Write out the records word for word, with no pictures.

------------------------------

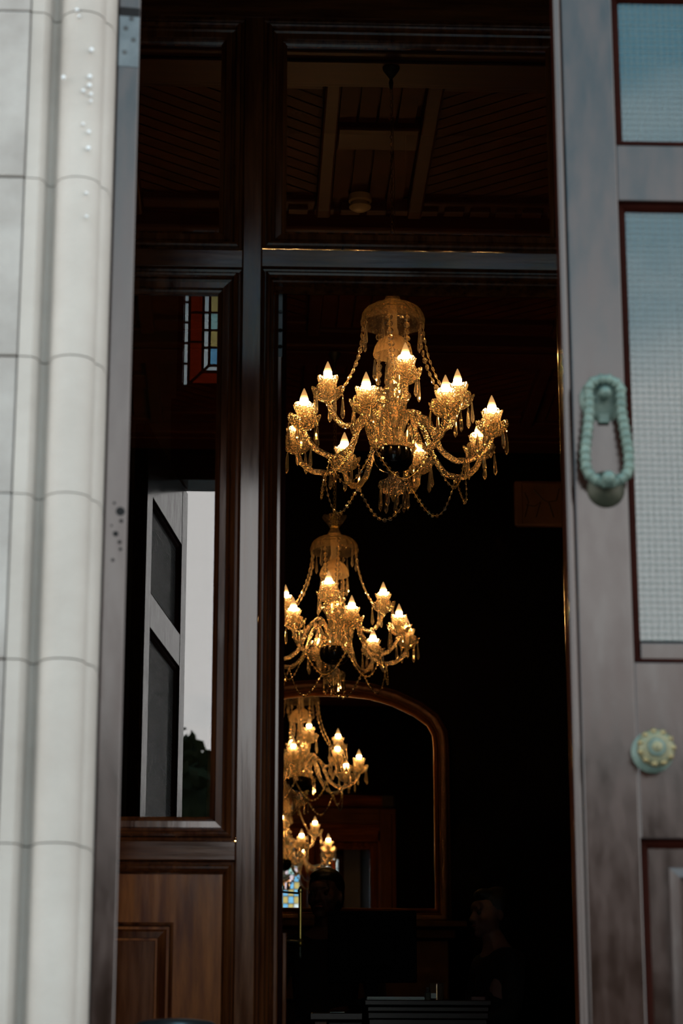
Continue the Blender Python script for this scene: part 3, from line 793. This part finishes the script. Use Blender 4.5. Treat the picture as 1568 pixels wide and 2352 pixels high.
    for k in range(8):
        a0 = R(a_low) + k * PI / 4; a1 = a0 + PI / 4
        P = []
        for i in range(11):
            u = i / 10; aa = a0 + (a1 - a0) * u
            P.append((.285 * math.sin(aa), -.285 * math.cos(aa), -.205 - .13 * math.sin(PI * u)))
        strand(P, .0235, small_me)
    return t
A0 = -16.68 - 1.77 + 3.3; U0 = 8.87 - 1.77
c1 = chandelier(.570, 9.078, -18.45, 7.1)
tag(c1, 'large cut crystal chandelier hung nearest the doorway, highest of the two', 'chandelier', 'crystal chandeliers along the hall')
index_kids()
c2 = copy_tree(c1)
c2.location = (.464, 12.513, 3.26); c2.rotation_euler = (0, 0, R(-15.6))
tag(c2, 'crystal chandelier hung farther back, just above the arched mirror', 'chandelier', 'crystal chandeliers along the hall')
for (x, y, lb) in ((.570, 9.078, 'fine dark chain carrying the nearer chandelier from the ceiling beam'), (.464, 12.513, 'fine dark chain carrying the chandelier above the mirror')):
    zb = 3.26 + .618; zt = HZ - .085
    ch = empty('chain', (x, y, zb)); tag(ch, lb, 'chain', 'chandelier chains')
    lk = MB()
    ring_ = [(.0055 * math.cos(2 * PI * k / 10), 0, .0105 * math.sin(2 * PI * k / 10)) for k in range(11)]
    lm = MB().tube(ring_, .0014, 5, cap=False).mesh('link', 'brass', 60)
    n = int((zt - zb) / .0175)
    for k in range(n): inst('link', lm, ch, (0, 0, .008 + k * .0175), (0, 0, (k % 2) * PI / 2))
    MB().tube([(.006, 0, 0), (.012, .002, .3), (.004, 0, zt - zb)], .0012, 5).build('flex', 'brass', ch)
    MB().lathe([(0, zt - zb - .10), (.006, zt - zb - .095), (.010, zt - zb - .07), (.006, zt - zb - .05), (.020, zt - zb - .03), (.034, zt - zb - .01), (.036, zt - zb), (0, zt - zb)], 18).build('ceiling_hook', 'bronze_dark', ch, smooth=50)

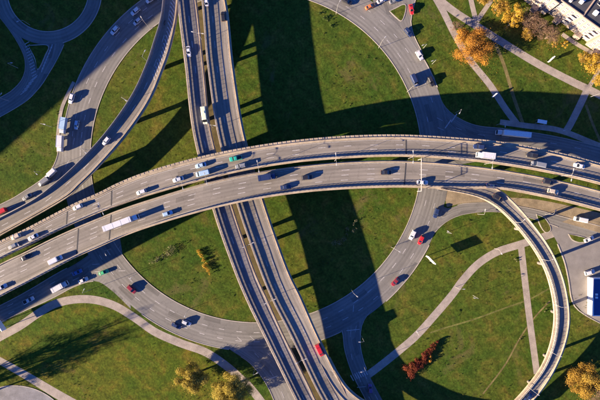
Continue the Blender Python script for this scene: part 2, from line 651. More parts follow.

------------------------------

# Full solution
Continue the Blender Python script for this scene: part 3, from line 793. This part finishes the script. Use Blender 4.5. Treat the picture as 1568 pixels wide and 2352 pixels high.
    for k in range(8):
        a0 = R(a_low) + k * PI / 4; a1 = a0 + PI / 4
        P = []
        for i in range(11):
            u = i / 10; aa = a0 + (a1 - a0) * u
            P.append((.285 * math.sin(aa), -.285 * math.cos(aa), -.205 - .13 * math.sin(PI * u)))
        strand(P, .0235, small_me)
    return t
A0 = -16.68 - 1.77 + 3.3; U0 = 8.87 - 1.77
c1 = chandelier(.570, 9.078, -18.45, 7.1)
tag(c1, 'large cut crystal chandelier hung nearest the doorway, highest of the two', 'chandelier', 'crystal chandeliers along the hall')
index_kids()
c2 = copy_tree(c1)
c2.location = (.464, 12.513, 3.26); c2.rotation_euler = (0, 0, R(-15.6))
tag(c2, 'crystal chandelier hung farther back, just above the arched mirror', 'chandelier', 'crystal chandeliers along the hall')
for (x, y, lb) in ((.570, 9.078, 'fine dark chain carrying the nearer chandelier from the ceiling beam'), (.464, 12.513, 'fine dark chain carrying the chandelier above the mirror')):
    zb = 3.26 + .618; zt = HZ - .085
    ch = empty('chain', (x, y, zb)); tag(ch, lb, 'chain', 'chandelier chains')
    lk = MB()
    ring_ = [(.0055 * math.cos(2 * PI * k / 10), 0, .0105 * math.sin(2 * PI * k / 10)) for k in range(11)]
    lm = MB().tube(ring_, .0014, 5, cap=False).mesh('link', 'brass', 60)
    n = int((zt - zb) / .0175)
    for k in range(n): inst('link', lm, ch, (0, 0, .008 + k * .0175), (0, 0, (k % 2) * PI / 2))
    MB().tube([(.006, 0, 0), (.012, .002, .3), (.004, 0, zt - zb)], .0012, 5).build('flex', 'brass', ch)
    MB().lathe([(0, zt - zb - .10), (.006, zt - zb - .095), (.010, zt - zb - .07), (.006, zt - zb - .05), (.020, zt - zb - .03), (.034, zt - zb - .01), (.036, zt - zb), (0, zt - zb)], 18).build('ceiling_hook', 'bronze_dark', ch, smooth=50)

Continue the Blender Python script for this scene: part 2, from line 651. More parts follow.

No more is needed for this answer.